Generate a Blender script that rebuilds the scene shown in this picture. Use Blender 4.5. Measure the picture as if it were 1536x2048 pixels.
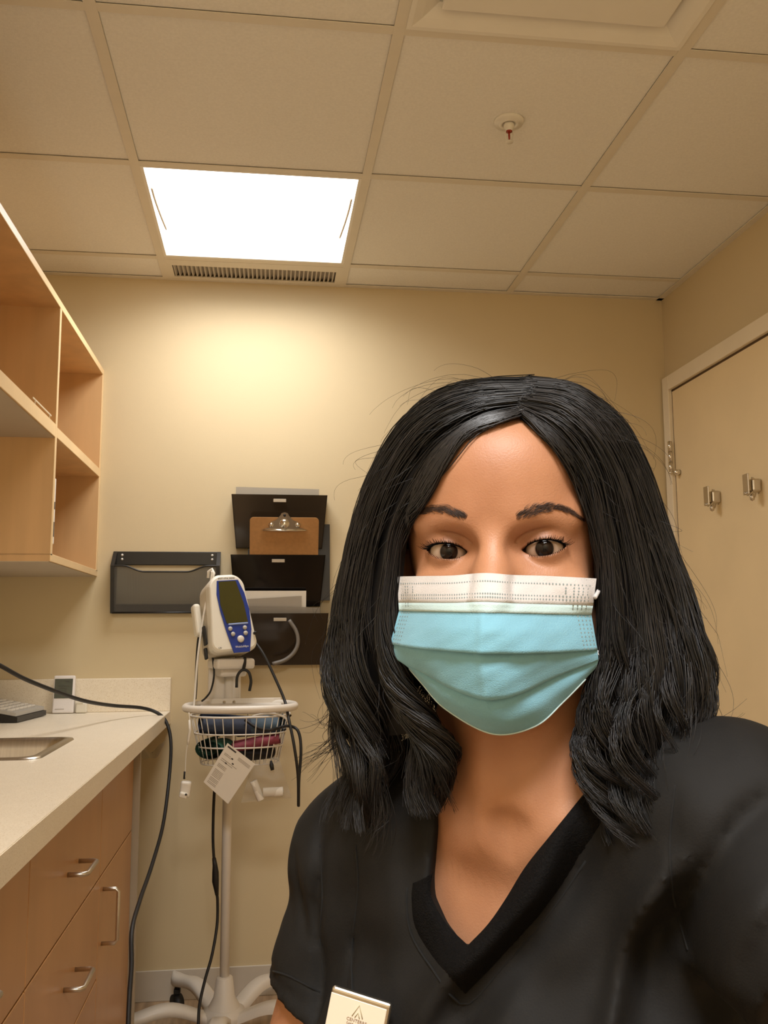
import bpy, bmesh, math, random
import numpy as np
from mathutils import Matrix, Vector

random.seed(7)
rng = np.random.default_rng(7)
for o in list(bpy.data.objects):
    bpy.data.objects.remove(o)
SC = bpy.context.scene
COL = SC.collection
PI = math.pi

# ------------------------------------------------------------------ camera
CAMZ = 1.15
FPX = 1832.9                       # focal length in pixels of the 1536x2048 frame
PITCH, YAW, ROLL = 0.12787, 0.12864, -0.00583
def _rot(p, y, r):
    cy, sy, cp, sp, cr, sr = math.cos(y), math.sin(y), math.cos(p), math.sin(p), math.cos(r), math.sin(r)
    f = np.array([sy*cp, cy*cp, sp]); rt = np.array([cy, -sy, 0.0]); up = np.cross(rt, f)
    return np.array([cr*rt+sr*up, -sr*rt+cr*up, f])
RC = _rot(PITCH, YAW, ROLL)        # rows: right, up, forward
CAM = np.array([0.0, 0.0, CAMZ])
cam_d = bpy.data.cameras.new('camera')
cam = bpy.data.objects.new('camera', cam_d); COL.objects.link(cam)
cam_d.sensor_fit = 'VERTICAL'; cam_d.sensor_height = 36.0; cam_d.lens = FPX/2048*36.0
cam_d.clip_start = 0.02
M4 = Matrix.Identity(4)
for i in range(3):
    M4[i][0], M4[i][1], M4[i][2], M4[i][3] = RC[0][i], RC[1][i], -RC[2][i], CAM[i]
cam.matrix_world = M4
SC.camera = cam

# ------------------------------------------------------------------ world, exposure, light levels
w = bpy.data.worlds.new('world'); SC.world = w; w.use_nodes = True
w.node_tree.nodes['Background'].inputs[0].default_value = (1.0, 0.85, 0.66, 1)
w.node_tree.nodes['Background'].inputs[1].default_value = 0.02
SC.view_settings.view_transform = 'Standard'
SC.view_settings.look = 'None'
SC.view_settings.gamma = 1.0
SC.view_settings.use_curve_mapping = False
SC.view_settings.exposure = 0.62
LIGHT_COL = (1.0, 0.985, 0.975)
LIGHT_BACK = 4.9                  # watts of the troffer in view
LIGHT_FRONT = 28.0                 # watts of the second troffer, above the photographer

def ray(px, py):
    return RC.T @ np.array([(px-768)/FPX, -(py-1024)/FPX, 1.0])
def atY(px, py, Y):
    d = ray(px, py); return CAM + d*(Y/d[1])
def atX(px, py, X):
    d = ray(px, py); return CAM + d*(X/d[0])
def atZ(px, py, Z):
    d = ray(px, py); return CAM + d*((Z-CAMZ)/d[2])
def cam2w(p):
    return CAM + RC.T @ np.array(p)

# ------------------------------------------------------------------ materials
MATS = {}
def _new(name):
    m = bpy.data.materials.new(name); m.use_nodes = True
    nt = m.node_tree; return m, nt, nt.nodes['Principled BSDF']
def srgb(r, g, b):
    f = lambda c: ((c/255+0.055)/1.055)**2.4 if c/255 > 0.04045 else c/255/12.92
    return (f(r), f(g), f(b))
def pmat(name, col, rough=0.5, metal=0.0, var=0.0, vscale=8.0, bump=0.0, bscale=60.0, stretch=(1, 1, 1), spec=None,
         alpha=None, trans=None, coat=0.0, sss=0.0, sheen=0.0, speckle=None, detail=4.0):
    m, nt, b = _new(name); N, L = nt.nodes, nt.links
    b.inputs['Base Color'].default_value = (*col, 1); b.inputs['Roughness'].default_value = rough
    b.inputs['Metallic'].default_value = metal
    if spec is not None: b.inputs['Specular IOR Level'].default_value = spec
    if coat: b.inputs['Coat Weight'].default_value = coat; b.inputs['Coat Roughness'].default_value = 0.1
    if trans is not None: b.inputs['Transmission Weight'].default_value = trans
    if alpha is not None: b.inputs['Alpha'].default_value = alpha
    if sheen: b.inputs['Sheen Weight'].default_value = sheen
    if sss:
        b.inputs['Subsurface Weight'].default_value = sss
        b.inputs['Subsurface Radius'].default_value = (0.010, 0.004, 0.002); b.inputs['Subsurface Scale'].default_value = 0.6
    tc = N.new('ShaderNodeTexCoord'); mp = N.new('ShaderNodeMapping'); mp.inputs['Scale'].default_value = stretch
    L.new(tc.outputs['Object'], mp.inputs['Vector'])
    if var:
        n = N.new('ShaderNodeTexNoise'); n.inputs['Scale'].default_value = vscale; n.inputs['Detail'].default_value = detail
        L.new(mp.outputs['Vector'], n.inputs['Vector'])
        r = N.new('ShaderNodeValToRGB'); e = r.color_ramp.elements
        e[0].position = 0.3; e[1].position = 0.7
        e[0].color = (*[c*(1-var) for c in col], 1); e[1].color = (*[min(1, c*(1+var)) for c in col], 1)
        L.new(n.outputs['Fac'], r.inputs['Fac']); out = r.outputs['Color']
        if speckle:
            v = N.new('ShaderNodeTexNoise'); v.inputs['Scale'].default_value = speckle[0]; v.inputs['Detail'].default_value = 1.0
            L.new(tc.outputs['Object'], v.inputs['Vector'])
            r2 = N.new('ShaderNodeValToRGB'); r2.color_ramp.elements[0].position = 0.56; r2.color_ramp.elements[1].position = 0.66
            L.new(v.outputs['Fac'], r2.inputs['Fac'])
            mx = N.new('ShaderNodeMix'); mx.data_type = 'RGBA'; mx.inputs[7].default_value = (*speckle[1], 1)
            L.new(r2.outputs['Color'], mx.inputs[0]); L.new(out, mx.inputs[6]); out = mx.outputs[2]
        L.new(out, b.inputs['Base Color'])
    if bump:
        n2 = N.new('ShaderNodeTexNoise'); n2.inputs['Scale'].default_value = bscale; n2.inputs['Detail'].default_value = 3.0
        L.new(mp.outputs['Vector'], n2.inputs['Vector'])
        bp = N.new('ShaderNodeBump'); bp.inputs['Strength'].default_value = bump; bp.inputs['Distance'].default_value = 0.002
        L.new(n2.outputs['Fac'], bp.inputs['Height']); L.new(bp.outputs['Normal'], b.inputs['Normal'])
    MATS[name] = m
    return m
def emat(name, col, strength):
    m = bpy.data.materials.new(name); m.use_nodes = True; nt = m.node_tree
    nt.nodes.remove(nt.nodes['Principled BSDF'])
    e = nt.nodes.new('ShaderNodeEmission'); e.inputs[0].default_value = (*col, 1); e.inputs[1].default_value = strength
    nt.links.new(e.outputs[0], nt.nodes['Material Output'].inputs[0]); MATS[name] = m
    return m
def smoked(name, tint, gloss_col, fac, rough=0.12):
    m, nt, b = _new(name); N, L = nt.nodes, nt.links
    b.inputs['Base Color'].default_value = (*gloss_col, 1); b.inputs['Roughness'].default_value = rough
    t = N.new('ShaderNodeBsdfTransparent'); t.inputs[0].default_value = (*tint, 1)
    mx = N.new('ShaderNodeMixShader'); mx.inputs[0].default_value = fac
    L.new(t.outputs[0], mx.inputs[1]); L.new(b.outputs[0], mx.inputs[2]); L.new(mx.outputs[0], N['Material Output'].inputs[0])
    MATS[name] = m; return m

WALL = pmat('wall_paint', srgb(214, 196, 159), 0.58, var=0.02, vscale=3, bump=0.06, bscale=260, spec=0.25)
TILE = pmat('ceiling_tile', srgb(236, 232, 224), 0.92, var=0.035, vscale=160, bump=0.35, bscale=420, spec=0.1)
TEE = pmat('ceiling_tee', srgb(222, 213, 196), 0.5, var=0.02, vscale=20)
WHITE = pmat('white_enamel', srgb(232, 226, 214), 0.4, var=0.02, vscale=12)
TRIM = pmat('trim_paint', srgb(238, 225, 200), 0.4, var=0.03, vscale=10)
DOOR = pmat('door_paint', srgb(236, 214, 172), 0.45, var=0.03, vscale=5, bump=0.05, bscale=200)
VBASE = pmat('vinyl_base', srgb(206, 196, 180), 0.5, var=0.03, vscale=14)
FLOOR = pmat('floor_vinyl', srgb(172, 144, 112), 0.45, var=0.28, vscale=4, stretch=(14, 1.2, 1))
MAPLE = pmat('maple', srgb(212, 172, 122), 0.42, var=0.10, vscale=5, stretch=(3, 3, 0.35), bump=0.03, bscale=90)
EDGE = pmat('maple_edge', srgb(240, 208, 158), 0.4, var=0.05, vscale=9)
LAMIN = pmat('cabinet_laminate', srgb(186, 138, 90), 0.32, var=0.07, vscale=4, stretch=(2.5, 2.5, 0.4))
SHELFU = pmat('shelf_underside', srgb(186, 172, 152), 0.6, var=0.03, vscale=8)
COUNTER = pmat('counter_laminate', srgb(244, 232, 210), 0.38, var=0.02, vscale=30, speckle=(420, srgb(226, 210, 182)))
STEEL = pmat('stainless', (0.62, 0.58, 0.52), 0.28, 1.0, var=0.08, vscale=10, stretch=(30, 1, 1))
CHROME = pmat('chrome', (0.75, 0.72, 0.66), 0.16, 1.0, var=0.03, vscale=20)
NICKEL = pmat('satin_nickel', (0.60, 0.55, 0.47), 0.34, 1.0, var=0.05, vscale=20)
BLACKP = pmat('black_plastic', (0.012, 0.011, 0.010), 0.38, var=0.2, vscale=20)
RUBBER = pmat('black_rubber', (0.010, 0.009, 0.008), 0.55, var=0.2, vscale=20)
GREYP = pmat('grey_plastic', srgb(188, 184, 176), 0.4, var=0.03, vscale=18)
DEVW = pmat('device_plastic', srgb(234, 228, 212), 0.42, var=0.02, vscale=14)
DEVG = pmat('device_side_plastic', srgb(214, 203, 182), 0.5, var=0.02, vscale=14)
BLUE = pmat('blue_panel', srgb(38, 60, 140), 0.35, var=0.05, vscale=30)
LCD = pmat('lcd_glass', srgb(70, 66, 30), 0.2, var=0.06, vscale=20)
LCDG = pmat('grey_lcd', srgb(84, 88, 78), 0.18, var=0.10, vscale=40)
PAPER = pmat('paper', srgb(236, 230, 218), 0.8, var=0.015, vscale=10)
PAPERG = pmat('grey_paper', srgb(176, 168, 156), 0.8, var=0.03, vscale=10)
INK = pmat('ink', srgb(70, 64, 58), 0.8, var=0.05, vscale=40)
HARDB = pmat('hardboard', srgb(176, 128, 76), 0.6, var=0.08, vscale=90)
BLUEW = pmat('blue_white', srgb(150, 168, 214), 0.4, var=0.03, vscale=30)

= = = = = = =

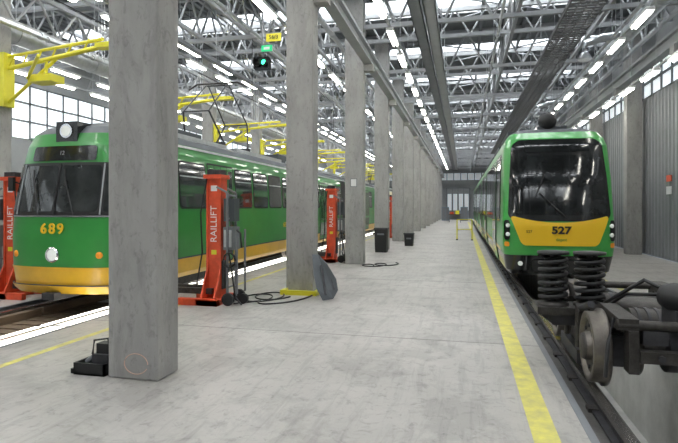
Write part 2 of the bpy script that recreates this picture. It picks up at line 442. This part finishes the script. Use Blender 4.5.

= = = = = = =

» WRITTEN PROBLEM:
Read through the data and copy every line where "Blender" shows up.

» EXERCISE RESULT:
Generate a Blender script that rebuilds the scene shown in this picture. Use Blender 4.5. Measure the picture as if it were 1536x2048 pixels.
Write part 2 of the bpy script that recreates this picture. It picks up at line 442. This part finishes the script. Use Blender 4.5.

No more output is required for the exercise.